How Rule 5 Draft cancellation both helps and hurts 2022 Yankees
The 2022 New York Yankees may have shed some semi-valuable depth from their roster for little-to-no reason, but at least all of their Garrett Whitlock candidates will be sticking around this year! Silver linings.
The Bombers’ most recent roster shuffle of any kind came in late November (God, that lockout was ROUGH) when the team jettisoned Clint Frazier, Tyler Wade, Nick Nelson and Rougned Odor in order to make room for several new prospect additions to the 40-man roster.
Top-tier talent, like young Everson Pereira, got protected, as did upper-level relievers like Ron Marinaccio, who might’ve been stolen and stashed in someone else’s ‘pen if the Yankees hadn’t been proactive.
Overall, New York’s braintrust did a thorough job of preparing the roster to weather the storm of the Rule 5 Draft as best they could. After all, the Yankees have overflowing talent (hence, the Joey Gallo trade package) and MLB teams love to make their lives painful. Every year’s Rule 5 is a true lose-lose, and this year’s was set up to be an abnormally rough one, with several clocks ticking concurrently.
Of course, the MLB Lockout delayed the proceedings, but New York was still set to risk a few key pieces once the transaction freeze ended.
Except … on Thursday, the 2021-22 Rule 5 Draft was officially canceled, meaning the Yankees made all those preemptive moves for nothing and ended up way ahead of the curve on adding these possible call-ups to the 40-man.
Yankees benefit, eat turf because 2022 Rule 5 Draft was canceled
The negative impact is obvious. If not for a needlessly hasty roster shuffle, perhaps Tyler Wade would still be around? As the lockout wraps, he would be the best shortstop option on the Yankees’ current roster.
While Clint Frazier’s time in the Bronx was sadly up and Rougned Odor belongs elsewhere, Wade was a true depth loss; he was also starting to come into his own in 2021 offensively for the first time. It hurts to realize the decision to trade him was very much for naught.
The benefit? Though the Yankees did a relatively comprehensive job protecting possible bullpen options like Marinaccio, there are plenty of other live arms below the surface who are no longer at risk of being swiped.

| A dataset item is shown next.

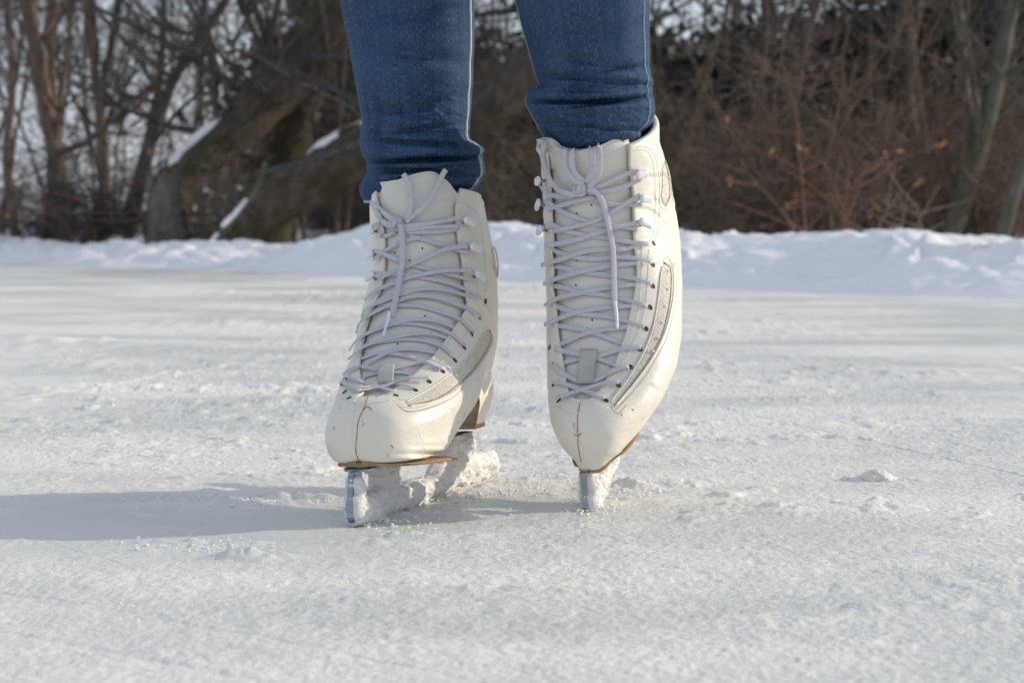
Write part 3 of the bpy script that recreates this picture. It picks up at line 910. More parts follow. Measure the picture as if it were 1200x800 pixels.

Perhaps the most well-known name left unprotected was center field option Brandon Lockridge, who could’ve easily skated all season long as a 26th man and pinch-running specialist on someone else’s roster.
Now? There’s a decent chance he’ll get reps in center for the big-league Yankees, and they won’t need to sweat one final deadline before adding him to the depth chart.
In 2021, the 24-year-old Lockridge rounded into form when he hit Double-A Somerset, hitting .328 with 10 homers in 43 games (and swiping 13 additional bags).
When the Yankees need to look deeper than the 40-man, he’ll be an option for outfield reinforcement instead of sitting on San Diego’s bench. Not a bad tradeoff, even if someone like Wade had to head west semi-unnecessarily.